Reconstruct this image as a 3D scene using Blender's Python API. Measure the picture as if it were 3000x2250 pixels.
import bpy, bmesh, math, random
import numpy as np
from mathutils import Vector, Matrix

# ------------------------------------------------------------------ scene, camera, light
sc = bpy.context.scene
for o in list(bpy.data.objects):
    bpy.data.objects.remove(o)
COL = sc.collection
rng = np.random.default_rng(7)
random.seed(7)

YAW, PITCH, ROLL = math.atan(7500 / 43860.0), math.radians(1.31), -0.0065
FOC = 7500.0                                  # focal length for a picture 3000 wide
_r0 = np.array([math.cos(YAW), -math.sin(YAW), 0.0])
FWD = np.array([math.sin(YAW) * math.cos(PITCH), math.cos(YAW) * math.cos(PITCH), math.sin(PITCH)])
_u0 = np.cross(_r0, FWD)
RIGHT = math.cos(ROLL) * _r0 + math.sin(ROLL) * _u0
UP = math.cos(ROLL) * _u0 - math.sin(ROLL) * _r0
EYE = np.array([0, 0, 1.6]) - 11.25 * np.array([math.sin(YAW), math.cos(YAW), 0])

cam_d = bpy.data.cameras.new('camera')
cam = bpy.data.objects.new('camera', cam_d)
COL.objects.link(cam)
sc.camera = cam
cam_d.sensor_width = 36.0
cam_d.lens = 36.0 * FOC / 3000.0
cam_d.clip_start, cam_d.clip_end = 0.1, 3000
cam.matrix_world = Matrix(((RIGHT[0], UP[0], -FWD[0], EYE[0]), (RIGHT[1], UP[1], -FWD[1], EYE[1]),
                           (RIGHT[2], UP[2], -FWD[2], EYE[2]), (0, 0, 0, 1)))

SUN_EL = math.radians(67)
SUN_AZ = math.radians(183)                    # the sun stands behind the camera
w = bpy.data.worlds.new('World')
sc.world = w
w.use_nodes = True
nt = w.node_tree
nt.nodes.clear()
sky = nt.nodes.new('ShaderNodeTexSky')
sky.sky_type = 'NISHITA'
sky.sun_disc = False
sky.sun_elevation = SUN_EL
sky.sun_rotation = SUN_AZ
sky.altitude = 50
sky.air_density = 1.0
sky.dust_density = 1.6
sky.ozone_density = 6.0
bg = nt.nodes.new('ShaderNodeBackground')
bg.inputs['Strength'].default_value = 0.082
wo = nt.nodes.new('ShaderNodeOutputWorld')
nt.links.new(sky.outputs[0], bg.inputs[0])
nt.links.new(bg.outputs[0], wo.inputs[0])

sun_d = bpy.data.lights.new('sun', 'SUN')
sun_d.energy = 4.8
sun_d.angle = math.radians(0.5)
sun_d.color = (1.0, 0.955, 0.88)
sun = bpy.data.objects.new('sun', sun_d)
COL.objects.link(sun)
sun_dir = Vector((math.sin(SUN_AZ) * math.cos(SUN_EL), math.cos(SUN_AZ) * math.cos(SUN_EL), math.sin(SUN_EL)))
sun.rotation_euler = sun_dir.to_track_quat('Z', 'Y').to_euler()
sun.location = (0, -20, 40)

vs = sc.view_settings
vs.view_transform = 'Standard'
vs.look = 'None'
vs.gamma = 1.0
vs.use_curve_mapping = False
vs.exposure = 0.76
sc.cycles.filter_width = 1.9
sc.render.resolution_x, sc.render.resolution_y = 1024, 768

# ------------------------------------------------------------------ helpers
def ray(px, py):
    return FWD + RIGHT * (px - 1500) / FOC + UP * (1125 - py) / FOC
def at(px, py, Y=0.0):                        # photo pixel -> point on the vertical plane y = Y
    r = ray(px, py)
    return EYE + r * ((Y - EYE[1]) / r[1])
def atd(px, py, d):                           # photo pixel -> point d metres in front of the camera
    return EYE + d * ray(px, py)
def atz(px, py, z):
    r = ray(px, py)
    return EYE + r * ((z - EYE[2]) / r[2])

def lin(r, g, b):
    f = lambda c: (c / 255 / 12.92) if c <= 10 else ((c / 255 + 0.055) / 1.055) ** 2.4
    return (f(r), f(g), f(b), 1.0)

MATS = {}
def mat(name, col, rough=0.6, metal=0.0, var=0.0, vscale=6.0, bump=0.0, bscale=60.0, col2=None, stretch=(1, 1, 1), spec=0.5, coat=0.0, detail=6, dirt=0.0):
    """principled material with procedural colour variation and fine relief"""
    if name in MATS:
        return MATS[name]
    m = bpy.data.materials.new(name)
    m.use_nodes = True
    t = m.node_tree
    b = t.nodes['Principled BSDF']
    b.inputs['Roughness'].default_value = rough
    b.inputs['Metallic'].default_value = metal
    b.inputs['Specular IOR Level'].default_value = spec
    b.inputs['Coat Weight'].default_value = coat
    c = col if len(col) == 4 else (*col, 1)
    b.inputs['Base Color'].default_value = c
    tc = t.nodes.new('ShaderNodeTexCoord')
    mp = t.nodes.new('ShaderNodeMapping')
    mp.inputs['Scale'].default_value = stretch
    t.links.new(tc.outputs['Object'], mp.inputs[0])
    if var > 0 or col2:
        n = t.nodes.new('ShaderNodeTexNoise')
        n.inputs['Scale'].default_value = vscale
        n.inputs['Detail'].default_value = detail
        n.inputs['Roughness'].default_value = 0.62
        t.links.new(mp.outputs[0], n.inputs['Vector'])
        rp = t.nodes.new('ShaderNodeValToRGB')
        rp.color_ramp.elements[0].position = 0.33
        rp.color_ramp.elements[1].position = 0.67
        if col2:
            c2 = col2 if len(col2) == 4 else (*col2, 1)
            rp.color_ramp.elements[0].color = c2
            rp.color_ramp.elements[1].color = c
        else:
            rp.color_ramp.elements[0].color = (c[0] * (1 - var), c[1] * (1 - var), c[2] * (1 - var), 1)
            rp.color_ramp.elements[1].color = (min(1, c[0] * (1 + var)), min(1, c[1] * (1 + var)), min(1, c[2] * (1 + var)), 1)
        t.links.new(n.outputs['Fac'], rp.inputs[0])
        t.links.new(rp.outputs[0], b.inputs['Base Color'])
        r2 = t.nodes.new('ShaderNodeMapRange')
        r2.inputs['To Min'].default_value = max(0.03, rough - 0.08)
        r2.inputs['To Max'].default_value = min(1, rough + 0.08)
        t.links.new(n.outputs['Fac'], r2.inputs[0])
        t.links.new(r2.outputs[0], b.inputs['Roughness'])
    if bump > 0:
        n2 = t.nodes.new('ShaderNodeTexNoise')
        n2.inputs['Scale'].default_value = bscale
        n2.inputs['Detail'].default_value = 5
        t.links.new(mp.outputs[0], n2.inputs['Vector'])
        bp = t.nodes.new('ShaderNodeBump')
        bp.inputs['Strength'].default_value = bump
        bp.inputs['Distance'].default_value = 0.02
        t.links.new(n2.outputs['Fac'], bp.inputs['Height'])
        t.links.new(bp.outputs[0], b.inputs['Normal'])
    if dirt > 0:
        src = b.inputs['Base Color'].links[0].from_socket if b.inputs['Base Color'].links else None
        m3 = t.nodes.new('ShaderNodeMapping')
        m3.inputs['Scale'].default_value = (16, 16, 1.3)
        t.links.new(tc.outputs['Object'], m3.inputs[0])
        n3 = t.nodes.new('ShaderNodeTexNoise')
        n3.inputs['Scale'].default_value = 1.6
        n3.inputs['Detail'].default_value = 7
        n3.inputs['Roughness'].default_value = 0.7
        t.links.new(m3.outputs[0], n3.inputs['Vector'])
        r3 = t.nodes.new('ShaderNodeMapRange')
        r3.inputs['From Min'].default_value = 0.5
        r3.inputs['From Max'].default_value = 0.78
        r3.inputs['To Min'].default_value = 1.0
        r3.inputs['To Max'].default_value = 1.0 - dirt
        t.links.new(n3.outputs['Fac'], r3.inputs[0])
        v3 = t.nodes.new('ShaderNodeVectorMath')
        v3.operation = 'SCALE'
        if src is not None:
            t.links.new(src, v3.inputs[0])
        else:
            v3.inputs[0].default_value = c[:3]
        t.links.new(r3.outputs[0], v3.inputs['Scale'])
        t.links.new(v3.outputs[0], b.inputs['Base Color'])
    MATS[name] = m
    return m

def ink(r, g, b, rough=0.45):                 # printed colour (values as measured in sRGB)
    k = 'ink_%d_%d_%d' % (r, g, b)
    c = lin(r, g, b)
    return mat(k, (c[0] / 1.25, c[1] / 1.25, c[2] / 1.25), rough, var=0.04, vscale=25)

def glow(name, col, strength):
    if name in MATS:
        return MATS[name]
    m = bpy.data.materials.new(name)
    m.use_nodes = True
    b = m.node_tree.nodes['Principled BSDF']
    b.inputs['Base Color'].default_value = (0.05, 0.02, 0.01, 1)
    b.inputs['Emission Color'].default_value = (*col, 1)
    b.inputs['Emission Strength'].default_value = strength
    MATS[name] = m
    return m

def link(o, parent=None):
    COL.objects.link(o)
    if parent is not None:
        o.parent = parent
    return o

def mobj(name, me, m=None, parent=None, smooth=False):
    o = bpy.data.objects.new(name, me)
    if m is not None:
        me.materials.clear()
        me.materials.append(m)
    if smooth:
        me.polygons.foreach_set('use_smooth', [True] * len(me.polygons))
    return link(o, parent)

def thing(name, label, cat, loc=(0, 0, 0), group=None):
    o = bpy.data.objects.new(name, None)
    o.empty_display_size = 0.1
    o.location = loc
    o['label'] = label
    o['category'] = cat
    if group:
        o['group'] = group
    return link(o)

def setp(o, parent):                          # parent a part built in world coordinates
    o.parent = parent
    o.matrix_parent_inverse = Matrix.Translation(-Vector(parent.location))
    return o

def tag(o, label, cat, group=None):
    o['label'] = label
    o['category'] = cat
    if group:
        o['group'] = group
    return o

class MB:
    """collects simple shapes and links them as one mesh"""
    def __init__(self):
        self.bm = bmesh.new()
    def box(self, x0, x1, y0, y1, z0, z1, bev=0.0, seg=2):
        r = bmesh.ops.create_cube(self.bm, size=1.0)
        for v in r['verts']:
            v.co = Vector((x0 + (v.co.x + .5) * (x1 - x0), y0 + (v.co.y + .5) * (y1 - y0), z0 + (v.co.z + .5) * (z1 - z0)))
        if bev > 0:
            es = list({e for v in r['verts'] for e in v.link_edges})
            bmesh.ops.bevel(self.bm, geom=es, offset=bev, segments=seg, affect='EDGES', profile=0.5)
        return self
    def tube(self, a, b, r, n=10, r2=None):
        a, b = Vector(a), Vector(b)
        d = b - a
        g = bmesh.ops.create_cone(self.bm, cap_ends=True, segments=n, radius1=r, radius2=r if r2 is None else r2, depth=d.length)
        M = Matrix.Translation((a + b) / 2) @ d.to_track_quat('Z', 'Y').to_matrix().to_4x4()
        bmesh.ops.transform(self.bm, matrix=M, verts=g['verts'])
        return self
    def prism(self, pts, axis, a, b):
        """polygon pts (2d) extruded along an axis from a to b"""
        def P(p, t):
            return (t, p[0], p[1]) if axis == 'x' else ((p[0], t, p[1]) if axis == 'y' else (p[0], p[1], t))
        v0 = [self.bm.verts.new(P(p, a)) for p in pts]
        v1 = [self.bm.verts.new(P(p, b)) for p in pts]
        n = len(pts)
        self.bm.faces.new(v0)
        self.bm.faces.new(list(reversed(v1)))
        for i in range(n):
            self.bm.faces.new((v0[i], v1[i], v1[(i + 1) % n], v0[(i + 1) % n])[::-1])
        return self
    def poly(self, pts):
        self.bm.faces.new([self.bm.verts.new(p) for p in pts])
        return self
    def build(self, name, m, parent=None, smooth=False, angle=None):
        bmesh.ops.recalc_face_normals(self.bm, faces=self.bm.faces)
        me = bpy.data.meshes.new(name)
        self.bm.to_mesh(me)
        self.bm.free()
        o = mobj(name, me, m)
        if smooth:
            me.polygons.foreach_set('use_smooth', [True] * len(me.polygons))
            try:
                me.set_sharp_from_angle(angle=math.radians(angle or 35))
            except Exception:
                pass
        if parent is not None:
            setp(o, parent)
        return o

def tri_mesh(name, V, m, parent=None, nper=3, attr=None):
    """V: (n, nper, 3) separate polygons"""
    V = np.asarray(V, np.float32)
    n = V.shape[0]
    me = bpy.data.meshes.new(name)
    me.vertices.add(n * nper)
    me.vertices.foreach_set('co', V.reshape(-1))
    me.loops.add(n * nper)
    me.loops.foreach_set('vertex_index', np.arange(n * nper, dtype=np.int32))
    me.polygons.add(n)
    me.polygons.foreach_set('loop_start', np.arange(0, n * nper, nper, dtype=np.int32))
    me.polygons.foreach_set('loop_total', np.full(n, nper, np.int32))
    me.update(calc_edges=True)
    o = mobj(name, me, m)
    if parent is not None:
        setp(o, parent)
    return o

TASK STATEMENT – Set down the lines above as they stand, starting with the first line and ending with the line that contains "EYE = np.array([0, 0, 1.6])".

ANSWER –
Reconstruct this image as a 3D scene using Blender's Python API. Measure the picture as if it were 3000x2250 pixels.
import bpy, bmesh, math, random
import numpy as np
from mathutils import Vector, Matrix

# ------------------------------------------------------------------ scene, camera, light
sc = bpy.context.scene
for o in list(bpy.data.objects):
    bpy.data.objects.remove(o)
COL = sc.collection
rng = np.random.default_rng(7)
random.seed(7)

YAW, PITCH, ROLL = math.atan(7500 / 43860.0), math.radians(1.31), -0.0065
FOC = 7500.0                                  # focal length for a picture 3000 wide
_r0 = np.array([math.cos(YAW), -math.sin(YAW), 0.0])
FWD = np.array([math.sin(YAW) * math.cos(PITCH), math.cos(YAW) * math.cos(PITCH), math.sin(PITCH)])
_u0 = np.cross(_r0, FWD)
RIGHT = math.cos(ROLL) * _r0 + math.sin(ROLL) * _u0
UP = math.cos(ROLL) * _u0 - math.sin(ROLL) * _r0
EYE = np.array([0, 0, 1.6]) - 11.25 * np.array([math.sin(YAW), math.cos(YAW), 0])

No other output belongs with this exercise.